■ WHAT TO WORK ON:
Return the material exactly as supplied, apart from the pictures, which are omitted.

■ GIVEN MATERIAL:
────

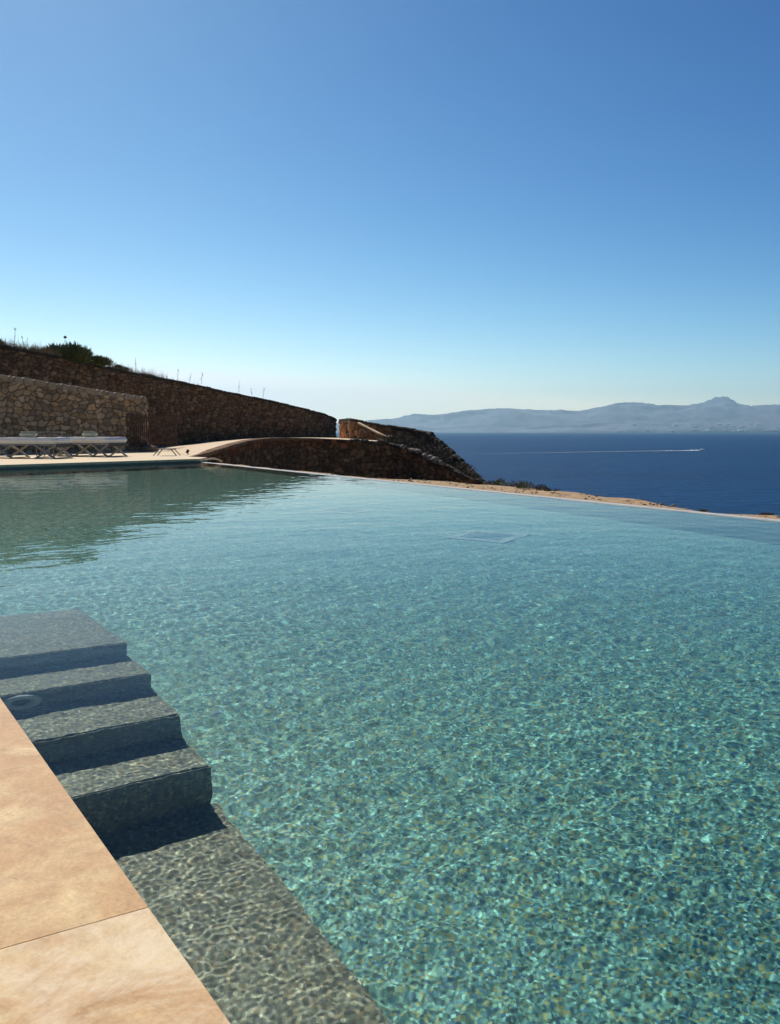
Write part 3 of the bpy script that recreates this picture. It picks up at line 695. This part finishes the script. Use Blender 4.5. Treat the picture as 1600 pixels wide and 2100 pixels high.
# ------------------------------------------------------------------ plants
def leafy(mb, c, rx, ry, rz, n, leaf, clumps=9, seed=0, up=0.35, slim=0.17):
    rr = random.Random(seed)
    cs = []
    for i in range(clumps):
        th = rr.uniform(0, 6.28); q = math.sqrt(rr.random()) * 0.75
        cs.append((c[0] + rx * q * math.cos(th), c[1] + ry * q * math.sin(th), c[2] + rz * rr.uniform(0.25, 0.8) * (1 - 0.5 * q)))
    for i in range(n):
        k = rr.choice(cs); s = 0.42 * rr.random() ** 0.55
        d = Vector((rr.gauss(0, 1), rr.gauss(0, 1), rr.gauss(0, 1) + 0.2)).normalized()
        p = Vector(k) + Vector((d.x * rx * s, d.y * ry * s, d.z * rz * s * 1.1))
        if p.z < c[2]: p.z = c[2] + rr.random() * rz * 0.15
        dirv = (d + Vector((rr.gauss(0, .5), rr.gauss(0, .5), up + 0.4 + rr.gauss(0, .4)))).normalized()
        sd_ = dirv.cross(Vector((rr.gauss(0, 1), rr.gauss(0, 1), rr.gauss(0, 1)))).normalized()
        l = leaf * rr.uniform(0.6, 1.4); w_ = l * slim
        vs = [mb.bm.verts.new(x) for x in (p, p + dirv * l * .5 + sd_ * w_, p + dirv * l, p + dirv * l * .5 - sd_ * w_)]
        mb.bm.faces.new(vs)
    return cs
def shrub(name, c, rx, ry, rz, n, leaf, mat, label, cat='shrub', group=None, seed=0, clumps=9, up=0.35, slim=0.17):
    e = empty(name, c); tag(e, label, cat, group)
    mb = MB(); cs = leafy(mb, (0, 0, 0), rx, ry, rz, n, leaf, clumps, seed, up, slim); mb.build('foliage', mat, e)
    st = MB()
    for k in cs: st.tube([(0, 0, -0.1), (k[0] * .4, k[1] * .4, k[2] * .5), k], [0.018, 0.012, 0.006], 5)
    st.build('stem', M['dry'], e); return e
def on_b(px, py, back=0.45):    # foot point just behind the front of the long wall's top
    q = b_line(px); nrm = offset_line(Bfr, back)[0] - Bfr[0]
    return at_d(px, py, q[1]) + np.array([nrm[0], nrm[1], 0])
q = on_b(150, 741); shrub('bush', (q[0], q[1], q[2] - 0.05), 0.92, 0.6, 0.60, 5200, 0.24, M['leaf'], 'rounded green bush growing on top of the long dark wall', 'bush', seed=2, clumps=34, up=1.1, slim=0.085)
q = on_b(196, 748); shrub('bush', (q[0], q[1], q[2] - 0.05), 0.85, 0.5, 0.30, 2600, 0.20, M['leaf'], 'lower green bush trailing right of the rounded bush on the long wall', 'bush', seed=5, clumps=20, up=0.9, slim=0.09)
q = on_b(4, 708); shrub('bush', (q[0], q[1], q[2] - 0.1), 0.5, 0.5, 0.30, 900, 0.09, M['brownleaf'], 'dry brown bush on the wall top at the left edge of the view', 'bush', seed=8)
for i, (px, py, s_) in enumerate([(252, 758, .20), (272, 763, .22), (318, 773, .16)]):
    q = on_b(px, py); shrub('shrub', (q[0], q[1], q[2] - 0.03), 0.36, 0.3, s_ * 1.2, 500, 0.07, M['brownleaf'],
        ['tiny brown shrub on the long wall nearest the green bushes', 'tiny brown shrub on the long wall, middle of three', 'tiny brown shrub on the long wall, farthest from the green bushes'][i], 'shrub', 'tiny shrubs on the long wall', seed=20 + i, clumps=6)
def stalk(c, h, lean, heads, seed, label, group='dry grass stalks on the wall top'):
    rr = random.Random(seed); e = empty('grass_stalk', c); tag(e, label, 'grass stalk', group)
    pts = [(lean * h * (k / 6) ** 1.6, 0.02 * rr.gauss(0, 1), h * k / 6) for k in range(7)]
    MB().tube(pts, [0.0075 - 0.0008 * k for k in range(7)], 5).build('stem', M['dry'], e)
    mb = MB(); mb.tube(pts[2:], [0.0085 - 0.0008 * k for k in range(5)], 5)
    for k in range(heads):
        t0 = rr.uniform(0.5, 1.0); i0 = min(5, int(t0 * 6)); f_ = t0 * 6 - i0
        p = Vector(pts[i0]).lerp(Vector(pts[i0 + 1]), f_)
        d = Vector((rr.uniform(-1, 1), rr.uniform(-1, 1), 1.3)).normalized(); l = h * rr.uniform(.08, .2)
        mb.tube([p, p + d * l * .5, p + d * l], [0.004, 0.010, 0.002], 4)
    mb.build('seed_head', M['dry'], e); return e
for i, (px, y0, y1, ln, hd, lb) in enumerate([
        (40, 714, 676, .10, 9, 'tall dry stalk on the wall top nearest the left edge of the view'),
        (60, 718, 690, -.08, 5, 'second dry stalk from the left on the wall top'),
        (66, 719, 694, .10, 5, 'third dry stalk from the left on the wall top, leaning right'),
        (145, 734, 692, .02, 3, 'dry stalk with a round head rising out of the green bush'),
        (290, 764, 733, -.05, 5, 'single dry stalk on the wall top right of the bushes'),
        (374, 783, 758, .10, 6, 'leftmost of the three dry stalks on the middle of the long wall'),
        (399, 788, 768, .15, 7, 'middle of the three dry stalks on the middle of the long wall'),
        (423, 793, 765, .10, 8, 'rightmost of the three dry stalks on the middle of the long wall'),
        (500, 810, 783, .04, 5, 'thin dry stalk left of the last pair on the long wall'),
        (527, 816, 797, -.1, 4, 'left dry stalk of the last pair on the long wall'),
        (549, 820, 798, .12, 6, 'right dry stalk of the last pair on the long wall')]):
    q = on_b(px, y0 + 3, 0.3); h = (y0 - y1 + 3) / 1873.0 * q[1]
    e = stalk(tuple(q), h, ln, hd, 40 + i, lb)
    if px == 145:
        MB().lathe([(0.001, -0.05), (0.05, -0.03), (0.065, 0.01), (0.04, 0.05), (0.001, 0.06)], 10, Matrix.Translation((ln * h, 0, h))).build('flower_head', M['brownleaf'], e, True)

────

■ WRITTEN RESPONSE:
Write part 3 of the bpy script that recreates this picture. It picks up at line 695. This part finishes the script. Use Blender 4.5. Treat the picture as 1600 pixels wide and 2100 pixels high.
# ------------------------------------------------------------------ plants
def leafy(mb, c, rx, ry, rz, n, leaf, clumps=9, seed=0, up=0.35, slim=0.17):
    rr = random.Random(seed)
    cs = []
    for i in range(clumps):
        th = rr.uniform(0, 6.28); q = math.sqrt(rr.random()) * 0.75
        cs.append((c[0] + rx * q * math.cos(th), c[1] + ry * q * math.sin(th), c[2] + rz * rr.uniform(0.25, 0.8) * (1 - 0.5 * q)))
    for i in range(n):
        k = rr.choice(cs); s = 0.42 * rr.random() ** 0.55
        d = Vector((rr.gauss(0, 1), rr.gauss(0, 1), rr.gauss(0, 1) + 0.2)).normalized()
        p = Vector(k) + Vector((d.x * rx * s, d.y * ry * s, d.z * rz * s * 1.1))
        if p.z < c[2]: p.z = c[2] + rr.random() * rz * 0.15
        dirv = (d + Vector((rr.gauss(0, .5), rr.gauss(0, .5), up + 0.4 + rr.gauss(0, .4)))).normalized()
        sd_ = dirv.cross(Vector((rr.gauss(0, 1), rr.gauss(0, 1), rr.gauss(0, 1)))).normalized()
        l = leaf * rr.uniform(0.6, 1.4); w_ = l * slim
        vs = [mb.bm.verts.new(x) for x in (p, p + dirv * l * .5 + sd_ * w_, p + dirv * l, p + dirv * l * .5 - sd_ * w_)]
        mb.bm.faces.new(vs)
    return cs
def shrub(name, c, rx, ry, rz, n, leaf, mat, label, cat='shrub', group=None, seed=0, clumps=9, up=0.35, slim=0.17):
    e = empty(name, c); tag(e, label, cat, group)
    mb = MB(); cs = leafy(mb, (0, 0, 0), rx, ry, rz, n, leaf, clumps, seed, up, slim); mb.build('foliage', mat, e)
    st = MB()
    for k in cs: st.tube([(0, 0, -0.1), (k[0] * .4, k[1] * .4, k[2] * .5), k], [0.018, 0.012, 0.006], 5)
    st.build('stem', M['dry'], e); return e
def on_b(px, py, back=0.45):    # foot point just behind the front of the long wall's top
    q = b_line(px); nrm = offset_line(Bfr, back)[0] - Bfr[0]
    return at_d(px, py, q[1]) + np.array([nrm[0], nrm[1], 0])
q = on_b(150, 741); shrub('bush', (q[0], q[1], q[2] - 0.05), 0.92, 0.6, 0.60, 5200, 0.24, M['leaf'], 'rounded green bush growing on top of the long dark wall', 'bush', seed=2, clumps=34, up=1.1, slim=0.085)
q = on_b(196, 748); shrub('bush', (q[0], q[1], q[2] - 0.05), 0.85, 0.5, 0.30, 2600, 0.20, M['leaf'], 'lower green bush trailing right of the rounded bush on the long wall', 'bush', seed=5, clumps=20, up=0.9, slim=0.09)
q = on_b(4, 708); shrub('bush', (q[0], q[1], q[2] - 0.1), 0.5, 0.5, 0.30, 900, 0.09, M['brownleaf'], 'dry brown bush on the wall top at the left edge of the view', 'bush', seed=8)
for i, (px, py, s_) in enumerate([(252, 758, .20), (272, 763, .22), (318, 773, .16)]):
    q = on_b(px, py); shrub('shrub', (q[0], q[1], q[2] - 0.03), 0.36, 0.3, s_ * 1.2, 500, 0.07, M['brownleaf'],
        ['tiny brown shrub on the long wall nearest the green bushes', 'tiny brown shrub on the long wall, middle of three', 'tiny brown shrub on the long wall, farthest from the green bushes'][i], 'shrub', 'tiny shrubs on the long wall', seed=20 + i, clumps=6)
def stalk(c, h, lean, heads, seed, label, group='dry grass stalks on the wall top'):
    rr = random.Random(seed); e = empty('grass_stalk', c); tag(e, label, 'grass stalk', group)
    pts = [(lean * h * (k / 6) ** 1.6, 0.02 * rr.gauss(0, 1), h * k / 6) for k in range(7)]
    MB().tube(pts, [0.0075 - 0.0008 * k for k in range(7)], 5).build('stem', M['dry'], e)
    mb = MB(); mb.tube(pts[2:], [0.0085 - 0.0008 * k for k in range(5)], 5)
    for k in range(heads):
        t0 = rr.uniform(0.5, 1.0); i0 = min(5, int(t0 * 6)); f_ = t0 * 6 - i0
        p = Vector(pts[i0]).lerp(Vector(pts[i0 + 1]), f_)
        d = Vector((rr.uniform(-1, 1), rr.uniform(-1, 1), 1.3)).normalized(); l = h * rr.uniform(.08, .2)
        mb.tube([p, p + d * l * .5, p + d * l], [0.004, 0.010, 0.002], 4)
    mb.build('seed_head', M['dry'], e); return e
for i, (px, y0, y1, ln, hd, lb) in enumerate([
        (40, 714, 676, .10, 9, 'tall dry stalk on the wall top nearest the left edge of the view'),
        (60, 718, 690, -.08, 5, 'second dry stalk from the left on the wall top'),
        (66, 719, 694, .10, 5, 'third dry stalk from the left on the wall top, leaning right'),
        (145, 734, 692, .02, 3, 'dry stalk with a round head rising out of the green bush'),
        (290, 764, 733, -.05, 5, 'single dry stalk on the wall top right of the bushes'),
        (374, 783, 758, .10, 6, 'leftmost of the three dry stalks on the middle of the long wall'),
        (399, 788, 768, .15, 7, 'middle of the three dry stalks on the middle of the long wall'),
        (423, 793, 765, .10, 8, 'rightmost of the three dry stalks on the middle of the long wall'),
        (500, 810, 783, .04, 5, 'thin dry stalk left of the last pair on the long wall'),
        (527, 816, 797, -.1, 4, 'left dry stalk of the last pair on the long wall'),
        (549, 820, 798, .12, 6, 'right dry stalk of the last pair on the long wall')]):
    q = on_b(px, y0 + 3, 0.3); h = (y0 - y1 + 3) / 1873.0 * q[1]
    e = stalk(tuple(q), h, ln, hd, 40 + i, lb)
    if px == 145:
        MB().lathe([(0.001, -0.05), (0.05, -0.03), (0.065, 0.01), (0.04, 0.05), (0.001, 0.06)], 10, Matrix.Translation((ln * h, 0, h))).build('flower_head', M['brownleaf'], e, True)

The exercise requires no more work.